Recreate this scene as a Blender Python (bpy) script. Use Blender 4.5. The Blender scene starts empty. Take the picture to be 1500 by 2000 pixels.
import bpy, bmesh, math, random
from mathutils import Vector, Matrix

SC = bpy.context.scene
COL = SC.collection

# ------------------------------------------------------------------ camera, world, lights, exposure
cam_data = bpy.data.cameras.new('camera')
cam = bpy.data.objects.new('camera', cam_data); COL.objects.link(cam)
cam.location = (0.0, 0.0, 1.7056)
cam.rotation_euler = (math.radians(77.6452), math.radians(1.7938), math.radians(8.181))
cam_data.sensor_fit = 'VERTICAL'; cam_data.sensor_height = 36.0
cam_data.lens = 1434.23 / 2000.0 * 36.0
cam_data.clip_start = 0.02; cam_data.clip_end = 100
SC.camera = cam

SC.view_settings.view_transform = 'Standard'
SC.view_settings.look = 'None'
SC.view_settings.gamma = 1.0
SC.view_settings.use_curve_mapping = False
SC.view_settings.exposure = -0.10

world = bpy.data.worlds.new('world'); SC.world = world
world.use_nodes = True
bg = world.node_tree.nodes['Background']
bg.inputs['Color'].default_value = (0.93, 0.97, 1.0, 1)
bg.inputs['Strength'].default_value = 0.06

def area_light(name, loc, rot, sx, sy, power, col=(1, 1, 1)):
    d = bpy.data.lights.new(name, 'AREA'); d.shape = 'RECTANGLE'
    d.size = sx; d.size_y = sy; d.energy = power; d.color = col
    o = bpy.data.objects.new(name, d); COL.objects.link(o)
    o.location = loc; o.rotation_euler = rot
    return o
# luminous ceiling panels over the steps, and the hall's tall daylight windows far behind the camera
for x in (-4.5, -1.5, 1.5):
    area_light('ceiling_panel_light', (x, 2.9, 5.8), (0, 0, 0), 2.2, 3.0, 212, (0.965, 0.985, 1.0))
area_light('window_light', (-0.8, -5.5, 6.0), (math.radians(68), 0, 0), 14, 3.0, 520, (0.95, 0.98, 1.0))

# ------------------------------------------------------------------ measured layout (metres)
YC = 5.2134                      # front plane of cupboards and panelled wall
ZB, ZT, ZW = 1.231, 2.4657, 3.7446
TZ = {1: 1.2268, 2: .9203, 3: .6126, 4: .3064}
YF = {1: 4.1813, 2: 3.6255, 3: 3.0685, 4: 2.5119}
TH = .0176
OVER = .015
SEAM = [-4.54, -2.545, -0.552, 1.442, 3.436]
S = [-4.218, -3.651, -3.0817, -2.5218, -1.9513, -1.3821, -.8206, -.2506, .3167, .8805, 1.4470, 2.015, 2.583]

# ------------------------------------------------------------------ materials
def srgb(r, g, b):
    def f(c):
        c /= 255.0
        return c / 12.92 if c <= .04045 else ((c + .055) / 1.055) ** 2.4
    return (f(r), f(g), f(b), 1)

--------

= WHAT THIS TASK INVOLVES =
Transcribe the full listing above without leaving anything out.

= THE SOLUTION =
Recreate this scene as a Blender Python (bpy) script. Use Blender 4.5. The Blender scene starts empty. Take the picture to be 1500 by 2000 pixels.
import bpy, bmesh, math, random
from mathutils import Vector, Matrix

SC = bpy.context.scene
COL = SC.collection

# ------------------------------------------------------------------ camera, world, lights, exposure
cam_data = bpy.data.cameras.new('camera')
cam = bpy.data.objects.new('camera', cam_data); COL.objects.link(cam)
cam.location = (0.0, 0.0, 1.7056)
cam.rotation_euler = (math.radians(77.6452), math.radians(1.7938), math.radians(8.181))
cam_data.sensor_fit = 'VERTICAL'; cam_data.sensor_height = 36.0
cam_data.lens = 1434.23 / 2000.0 * 36.0
cam_data.clip_start = 0.02; cam_data.clip_end = 100
SC.camera = cam

SC.view_settings.view_transform = 'Standard'
SC.view_settings.look = 'None'
SC.view_settings.gamma = 1.0
SC.view_settings.use_curve_mapping = False
SC.view_settings.exposure = -0.10

world = bpy.data.worlds.new('world'); SC.world = world
world.use_nodes = True
bg = world.node_tree.nodes['Background']
bg.inputs['Color'].default_value = (0.93, 0.97, 1.0, 1)
bg.inputs['Strength'].default_value = 0.06

def area_light(name, loc, rot, sx, sy, power, col=(1, 1, 1)):
    d = bpy.data.lights.new(name, 'AREA'); d.shape = 'RECTANGLE'
    d.size = sx; d.size_y = sy; d.energy = power; d.color = col
    o = bpy.data.objects.new(name, d); COL.objects.link(o)
    o.location = loc; o.rotation_euler = rot
    return o
# luminous ceiling panels over the steps, and the hall's tall daylight windows far behind the camera
for x in (-4.5, -1.5, 1.5):
    area_light('ceiling_panel_light', (x, 2.9, 5.8), (0, 0, 0), 2.2, 3.0, 212, (0.965, 0.985, 1.0))
area_light('window_light', (-0.8, -5.5, 6.0), (math.radians(68), 0, 0), 14, 3.0, 520, (0.95, 0.98, 1.0))

# ------------------------------------------------------------------ measured layout (metres)
YC = 5.2134                      # front plane of cupboards and panelled wall
ZB, ZT, ZW = 1.231, 2.4657, 3.7446
TZ = {1: 1.2268, 2: .9203, 3: .6126, 4: .3064}
YF = {1: 4.1813, 2: 3.6255, 3: 3.0685, 4: 2.5119}
TH = .0176
OVER = .015
SEAM = [-4.54, -2.545, -0.552, 1.442, 3.436]
S = [-4.218, -3.651, -3.0817, -2.5218, -1.9513, -1.3821, -.8206, -.2506, .3167, .8805, 1.4470, 2.015, 2.583]

# ------------------------------------------------------------------ materials
def srgb(r, g, b):
    def f(c):
        c /= 255.0
        return c / 12.92 if c <= .04045 else ((c + .055) / 1.055) ** 2.4
    return (f(r), f(g), f(b), 1)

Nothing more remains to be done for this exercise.